(Collected data entries)
+===+

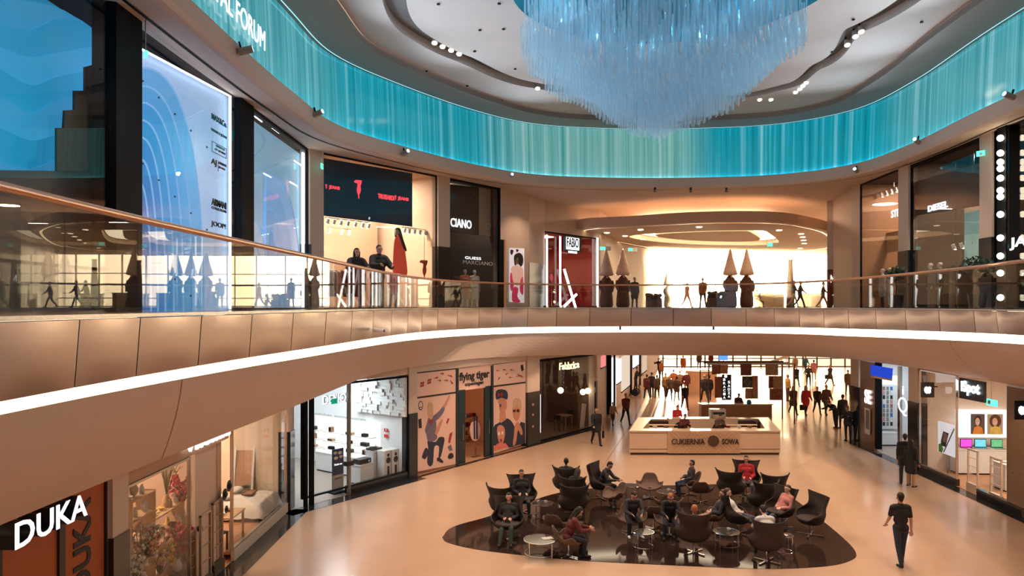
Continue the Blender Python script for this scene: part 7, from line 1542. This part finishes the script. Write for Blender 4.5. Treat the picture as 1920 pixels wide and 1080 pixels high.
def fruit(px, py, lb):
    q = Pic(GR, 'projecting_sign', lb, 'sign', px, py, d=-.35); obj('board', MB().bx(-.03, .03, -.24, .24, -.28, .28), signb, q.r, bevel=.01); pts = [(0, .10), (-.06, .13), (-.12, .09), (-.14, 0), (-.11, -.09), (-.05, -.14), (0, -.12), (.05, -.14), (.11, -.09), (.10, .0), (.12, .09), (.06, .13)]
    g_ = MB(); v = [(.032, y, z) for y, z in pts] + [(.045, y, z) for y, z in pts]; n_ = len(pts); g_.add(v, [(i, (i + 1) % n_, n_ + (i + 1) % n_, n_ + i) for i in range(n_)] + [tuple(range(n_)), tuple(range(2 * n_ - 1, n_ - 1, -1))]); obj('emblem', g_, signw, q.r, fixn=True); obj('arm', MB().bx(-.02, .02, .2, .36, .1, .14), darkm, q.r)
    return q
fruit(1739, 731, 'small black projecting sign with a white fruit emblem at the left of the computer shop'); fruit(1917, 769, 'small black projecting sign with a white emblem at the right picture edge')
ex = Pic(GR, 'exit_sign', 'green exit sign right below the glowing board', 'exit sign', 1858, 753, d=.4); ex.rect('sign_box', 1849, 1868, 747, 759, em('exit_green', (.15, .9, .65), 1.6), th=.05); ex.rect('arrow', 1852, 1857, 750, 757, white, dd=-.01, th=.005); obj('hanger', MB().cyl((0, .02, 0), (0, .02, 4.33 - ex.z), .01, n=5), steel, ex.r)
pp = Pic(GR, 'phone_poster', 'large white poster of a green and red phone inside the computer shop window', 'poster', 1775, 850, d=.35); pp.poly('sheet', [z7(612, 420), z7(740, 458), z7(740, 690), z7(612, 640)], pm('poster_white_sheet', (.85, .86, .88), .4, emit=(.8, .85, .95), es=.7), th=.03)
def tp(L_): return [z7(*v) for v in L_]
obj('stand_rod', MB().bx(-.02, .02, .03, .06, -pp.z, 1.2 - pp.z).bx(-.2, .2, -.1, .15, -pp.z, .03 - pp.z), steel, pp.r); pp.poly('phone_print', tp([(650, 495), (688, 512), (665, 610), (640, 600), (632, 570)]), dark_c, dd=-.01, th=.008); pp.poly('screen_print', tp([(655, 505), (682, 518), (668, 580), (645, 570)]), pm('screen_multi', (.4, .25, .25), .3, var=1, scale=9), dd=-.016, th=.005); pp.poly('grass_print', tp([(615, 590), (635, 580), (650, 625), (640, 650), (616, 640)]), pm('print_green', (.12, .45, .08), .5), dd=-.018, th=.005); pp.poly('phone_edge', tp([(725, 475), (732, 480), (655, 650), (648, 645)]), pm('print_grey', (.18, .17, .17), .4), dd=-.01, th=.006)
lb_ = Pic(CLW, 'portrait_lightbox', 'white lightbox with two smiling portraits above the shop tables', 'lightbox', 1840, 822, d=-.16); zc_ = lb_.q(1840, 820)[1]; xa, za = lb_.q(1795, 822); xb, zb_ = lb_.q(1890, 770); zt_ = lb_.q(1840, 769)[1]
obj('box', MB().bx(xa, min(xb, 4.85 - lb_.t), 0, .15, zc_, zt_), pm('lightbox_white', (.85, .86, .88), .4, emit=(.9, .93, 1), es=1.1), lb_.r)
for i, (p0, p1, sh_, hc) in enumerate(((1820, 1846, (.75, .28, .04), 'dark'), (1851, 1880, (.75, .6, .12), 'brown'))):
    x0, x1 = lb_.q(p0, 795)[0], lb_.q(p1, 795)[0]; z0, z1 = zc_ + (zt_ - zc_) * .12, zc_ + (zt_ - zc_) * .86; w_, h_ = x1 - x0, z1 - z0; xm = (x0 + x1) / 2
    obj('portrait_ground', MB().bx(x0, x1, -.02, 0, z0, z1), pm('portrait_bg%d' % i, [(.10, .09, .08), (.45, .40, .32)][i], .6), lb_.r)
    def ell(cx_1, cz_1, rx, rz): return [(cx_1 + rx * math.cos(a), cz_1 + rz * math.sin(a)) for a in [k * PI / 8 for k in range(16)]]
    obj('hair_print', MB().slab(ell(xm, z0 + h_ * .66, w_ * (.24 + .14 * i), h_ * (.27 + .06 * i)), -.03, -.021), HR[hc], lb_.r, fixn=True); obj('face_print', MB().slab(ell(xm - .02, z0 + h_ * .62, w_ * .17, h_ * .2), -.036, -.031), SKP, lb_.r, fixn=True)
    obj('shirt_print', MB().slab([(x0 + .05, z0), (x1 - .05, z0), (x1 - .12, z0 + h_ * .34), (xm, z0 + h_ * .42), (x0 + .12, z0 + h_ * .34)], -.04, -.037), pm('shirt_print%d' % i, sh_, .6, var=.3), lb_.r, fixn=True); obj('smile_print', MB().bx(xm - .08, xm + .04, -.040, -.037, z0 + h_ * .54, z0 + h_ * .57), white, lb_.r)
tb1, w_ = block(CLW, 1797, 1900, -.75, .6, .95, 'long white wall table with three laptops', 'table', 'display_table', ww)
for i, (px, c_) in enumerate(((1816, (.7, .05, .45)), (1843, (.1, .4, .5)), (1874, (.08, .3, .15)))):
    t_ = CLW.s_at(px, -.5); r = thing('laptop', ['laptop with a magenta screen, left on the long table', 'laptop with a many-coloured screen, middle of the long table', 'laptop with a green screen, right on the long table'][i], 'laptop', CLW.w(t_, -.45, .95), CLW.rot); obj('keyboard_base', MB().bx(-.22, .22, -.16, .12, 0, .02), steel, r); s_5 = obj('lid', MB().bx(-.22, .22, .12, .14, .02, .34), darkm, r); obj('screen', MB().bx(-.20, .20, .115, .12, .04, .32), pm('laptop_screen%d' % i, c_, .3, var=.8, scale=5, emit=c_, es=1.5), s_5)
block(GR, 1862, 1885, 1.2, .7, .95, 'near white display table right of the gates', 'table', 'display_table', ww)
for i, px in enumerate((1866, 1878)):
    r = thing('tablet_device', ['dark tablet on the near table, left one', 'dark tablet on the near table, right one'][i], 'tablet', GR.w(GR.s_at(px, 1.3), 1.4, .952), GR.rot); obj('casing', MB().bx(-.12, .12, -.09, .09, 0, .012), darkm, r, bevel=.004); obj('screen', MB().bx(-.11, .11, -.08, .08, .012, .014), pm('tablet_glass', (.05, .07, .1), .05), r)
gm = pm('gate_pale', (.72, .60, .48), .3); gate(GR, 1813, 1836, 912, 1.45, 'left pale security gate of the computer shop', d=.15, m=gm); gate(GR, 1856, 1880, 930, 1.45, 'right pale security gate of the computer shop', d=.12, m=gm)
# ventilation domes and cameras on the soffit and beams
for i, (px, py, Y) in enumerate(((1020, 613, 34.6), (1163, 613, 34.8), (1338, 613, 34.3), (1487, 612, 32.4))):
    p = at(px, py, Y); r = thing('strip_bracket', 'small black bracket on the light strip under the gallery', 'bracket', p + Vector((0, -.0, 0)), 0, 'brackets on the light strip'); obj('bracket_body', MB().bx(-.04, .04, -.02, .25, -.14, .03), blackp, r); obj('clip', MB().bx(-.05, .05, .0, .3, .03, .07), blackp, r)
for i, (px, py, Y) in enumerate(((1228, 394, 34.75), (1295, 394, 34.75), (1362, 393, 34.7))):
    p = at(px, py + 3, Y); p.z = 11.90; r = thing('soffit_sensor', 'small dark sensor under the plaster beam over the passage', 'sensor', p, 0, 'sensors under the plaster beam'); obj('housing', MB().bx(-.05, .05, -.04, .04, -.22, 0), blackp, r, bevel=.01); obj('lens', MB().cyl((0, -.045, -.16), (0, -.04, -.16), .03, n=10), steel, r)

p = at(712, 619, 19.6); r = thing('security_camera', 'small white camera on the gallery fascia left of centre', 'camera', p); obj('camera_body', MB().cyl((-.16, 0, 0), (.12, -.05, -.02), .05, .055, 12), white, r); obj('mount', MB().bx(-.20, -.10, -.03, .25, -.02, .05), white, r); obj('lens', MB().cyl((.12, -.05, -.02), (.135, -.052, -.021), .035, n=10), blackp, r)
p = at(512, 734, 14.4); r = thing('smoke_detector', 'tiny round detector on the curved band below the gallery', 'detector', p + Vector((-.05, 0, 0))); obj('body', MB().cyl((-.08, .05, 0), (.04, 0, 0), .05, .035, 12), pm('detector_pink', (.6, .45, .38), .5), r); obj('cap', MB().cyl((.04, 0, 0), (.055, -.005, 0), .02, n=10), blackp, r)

+===+

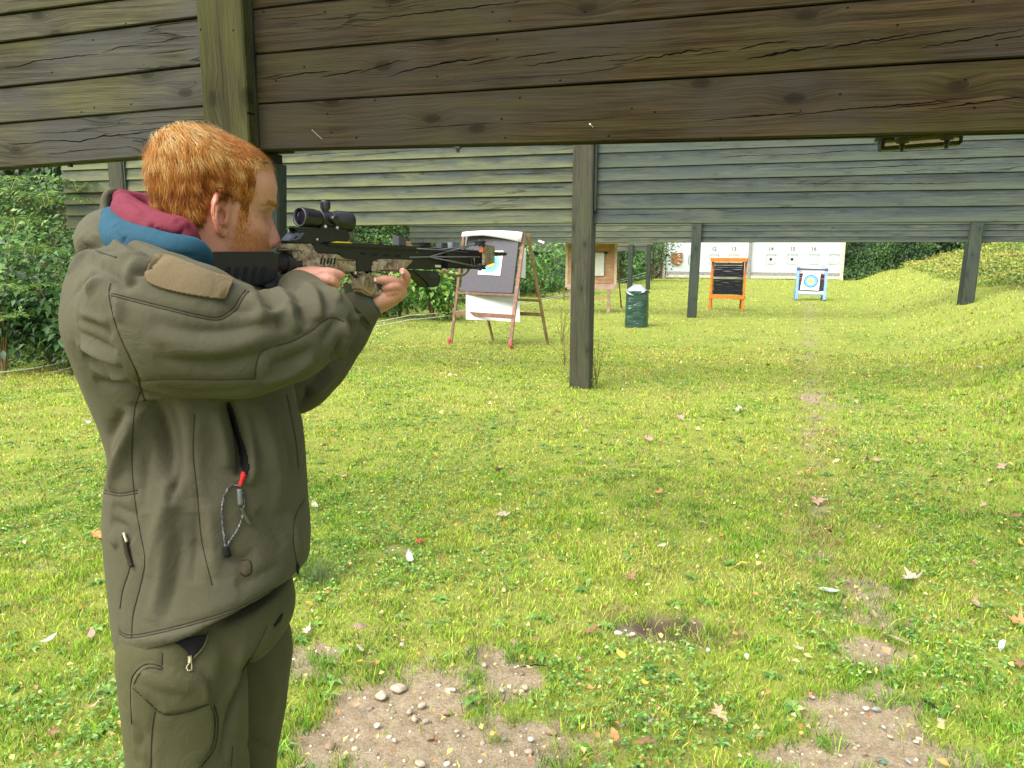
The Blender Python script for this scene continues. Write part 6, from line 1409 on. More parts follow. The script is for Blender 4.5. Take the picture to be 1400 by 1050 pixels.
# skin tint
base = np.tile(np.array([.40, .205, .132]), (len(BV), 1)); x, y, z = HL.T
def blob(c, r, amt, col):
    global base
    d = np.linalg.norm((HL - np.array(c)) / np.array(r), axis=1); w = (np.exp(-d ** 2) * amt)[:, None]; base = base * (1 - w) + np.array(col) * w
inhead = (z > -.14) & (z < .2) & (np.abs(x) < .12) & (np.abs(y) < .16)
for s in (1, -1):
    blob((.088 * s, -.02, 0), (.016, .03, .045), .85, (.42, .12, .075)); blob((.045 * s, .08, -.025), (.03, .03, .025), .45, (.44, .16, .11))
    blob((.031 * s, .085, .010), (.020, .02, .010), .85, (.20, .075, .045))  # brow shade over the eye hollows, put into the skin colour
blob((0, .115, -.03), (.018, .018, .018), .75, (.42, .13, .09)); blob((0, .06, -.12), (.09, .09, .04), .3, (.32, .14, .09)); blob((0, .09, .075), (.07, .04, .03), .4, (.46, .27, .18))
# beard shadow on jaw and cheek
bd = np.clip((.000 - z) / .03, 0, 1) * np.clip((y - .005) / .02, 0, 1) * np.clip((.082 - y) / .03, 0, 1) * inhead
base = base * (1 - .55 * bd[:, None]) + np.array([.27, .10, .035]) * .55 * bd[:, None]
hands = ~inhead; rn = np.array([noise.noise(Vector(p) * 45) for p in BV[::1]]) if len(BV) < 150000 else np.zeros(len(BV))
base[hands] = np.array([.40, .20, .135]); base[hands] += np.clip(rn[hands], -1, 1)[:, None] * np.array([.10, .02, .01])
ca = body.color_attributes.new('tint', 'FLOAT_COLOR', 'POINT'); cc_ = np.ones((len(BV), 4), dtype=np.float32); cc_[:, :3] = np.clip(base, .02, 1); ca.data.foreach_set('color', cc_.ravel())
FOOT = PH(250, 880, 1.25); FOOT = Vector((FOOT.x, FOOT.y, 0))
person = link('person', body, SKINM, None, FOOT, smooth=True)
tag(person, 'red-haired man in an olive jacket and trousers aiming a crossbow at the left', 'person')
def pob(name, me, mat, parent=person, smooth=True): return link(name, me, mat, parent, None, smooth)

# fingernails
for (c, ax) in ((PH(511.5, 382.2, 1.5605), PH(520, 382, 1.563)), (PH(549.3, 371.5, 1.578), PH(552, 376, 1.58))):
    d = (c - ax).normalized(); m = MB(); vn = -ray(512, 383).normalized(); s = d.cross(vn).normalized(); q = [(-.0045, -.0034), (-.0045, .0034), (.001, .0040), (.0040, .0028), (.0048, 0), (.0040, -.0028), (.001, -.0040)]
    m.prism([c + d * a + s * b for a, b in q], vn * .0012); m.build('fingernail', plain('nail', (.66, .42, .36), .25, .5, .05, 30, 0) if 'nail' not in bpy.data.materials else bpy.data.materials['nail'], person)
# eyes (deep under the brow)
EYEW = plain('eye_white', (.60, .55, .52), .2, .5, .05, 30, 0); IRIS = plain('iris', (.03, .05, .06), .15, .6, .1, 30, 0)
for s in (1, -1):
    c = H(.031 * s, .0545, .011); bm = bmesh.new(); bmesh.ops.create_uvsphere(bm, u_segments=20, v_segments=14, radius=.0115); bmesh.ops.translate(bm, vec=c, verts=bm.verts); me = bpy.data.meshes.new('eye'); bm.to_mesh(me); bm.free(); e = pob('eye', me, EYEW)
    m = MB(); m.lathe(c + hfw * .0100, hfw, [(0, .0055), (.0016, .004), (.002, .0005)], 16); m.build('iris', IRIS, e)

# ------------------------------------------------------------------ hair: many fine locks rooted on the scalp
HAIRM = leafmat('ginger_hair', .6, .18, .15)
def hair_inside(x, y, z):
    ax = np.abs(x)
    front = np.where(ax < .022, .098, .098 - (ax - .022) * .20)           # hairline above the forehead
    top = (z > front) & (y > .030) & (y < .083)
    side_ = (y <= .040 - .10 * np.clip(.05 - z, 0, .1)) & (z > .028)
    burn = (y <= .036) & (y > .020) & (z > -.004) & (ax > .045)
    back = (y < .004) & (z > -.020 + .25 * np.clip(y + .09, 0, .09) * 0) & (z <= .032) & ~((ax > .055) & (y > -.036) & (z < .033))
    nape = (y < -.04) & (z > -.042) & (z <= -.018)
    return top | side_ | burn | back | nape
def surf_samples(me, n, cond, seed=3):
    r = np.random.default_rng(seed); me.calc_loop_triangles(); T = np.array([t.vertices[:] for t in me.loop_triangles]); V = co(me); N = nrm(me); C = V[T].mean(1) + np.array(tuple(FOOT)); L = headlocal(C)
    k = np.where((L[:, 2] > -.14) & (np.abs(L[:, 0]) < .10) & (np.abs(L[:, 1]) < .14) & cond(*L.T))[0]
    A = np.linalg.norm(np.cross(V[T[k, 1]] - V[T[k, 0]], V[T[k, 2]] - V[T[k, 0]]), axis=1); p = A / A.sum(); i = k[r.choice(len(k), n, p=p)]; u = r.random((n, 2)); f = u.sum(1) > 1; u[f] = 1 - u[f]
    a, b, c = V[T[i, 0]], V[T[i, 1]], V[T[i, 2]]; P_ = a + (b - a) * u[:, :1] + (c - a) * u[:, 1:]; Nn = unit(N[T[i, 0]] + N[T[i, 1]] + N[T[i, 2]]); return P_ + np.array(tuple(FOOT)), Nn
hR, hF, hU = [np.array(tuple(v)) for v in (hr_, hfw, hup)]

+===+

• **Objective**:
Retype the entries above exactly, but only from the line containing "The Blender Python script for this scene continues." through the line containing "def pob(name, me, mat, parent=person, smooth=True): return", both included.

• **Exercise solution**:
The Blender Python script for this scene continues. Write part 6, from line 1409 on. More parts follow. The script is for Blender 4.5. Take the picture to be 1400 by 1050 pixels.
# skin tint
base = np.tile(np.array([.40, .205, .132]), (len(BV), 1)); x, y, z = HL.T
def blob(c, r, amt, col):
    global base
    d = np.linalg.norm((HL - np.array(c)) / np.array(r), axis=1); w = (np.exp(-d ** 2) * amt)[:, None]; base = base * (1 - w) + np.array(col) * w
inhead = (z > -.14) & (z < .2) & (np.abs(x) < .12) & (np.abs(y) < .16)
for s in (1, -1):
    blob((.088 * s, -.02, 0), (.016, .03, .045), .85, (.42, .12, .075)); blob((.045 * s, .08, -.025), (.03, .03, .025), .45, (.44, .16, .11))
    blob((.031 * s, .085, .010), (.020, .02, .010), .85, (.20, .075, .045))  # brow shade over the eye hollows, put into the skin colour
blob((0, .115, -.03), (.018, .018, .018), .75, (.42, .13, .09)); blob((0, .06, -.12), (.09, .09, .04), .3, (.32, .14, .09)); blob((0, .09, .075), (.07, .04, .03), .4, (.46, .27, .18))
# beard shadow on jaw and cheek
bd = np.clip((.000 - z) / .03, 0, 1) * np.clip((y - .005) / .02, 0, 1) * np.clip((.082 - y) / .03, 0, 1) * inhead
base = base * (1 - .55 * bd[:, None]) + np.array([.27, .10, .035]) * .55 * bd[:, None]
hands = ~inhead; rn = np.array([noise.noise(Vector(p) * 45) for p in BV[::1]]) if len(BV) < 150000 else np.zeros(len(BV))
base[hands] = np.array([.40, .20, .135]); base[hands] += np.clip(rn[hands], -1, 1)[:, None] * np.array([.10, .02, .01])
ca = body.color_attributes.new('tint', 'FLOAT_COLOR', 'POINT'); cc_ = np.ones((len(BV), 4), dtype=np.float32); cc_[:, :3] = np.clip(base, .02, 1); ca.data.foreach_set('color', cc_.ravel())
FOOT = PH(250, 880, 1.25); FOOT = Vector((FOOT.x, FOOT.y, 0))
person = link('person', body, SKINM, None, FOOT, smooth=True)
tag(person, 'red-haired man in an olive jacket and trousers aiming a crossbow at the left', 'person')
def pob(name, me, mat, parent=person, smooth=True): return link(name, me, mat, parent, None, smooth)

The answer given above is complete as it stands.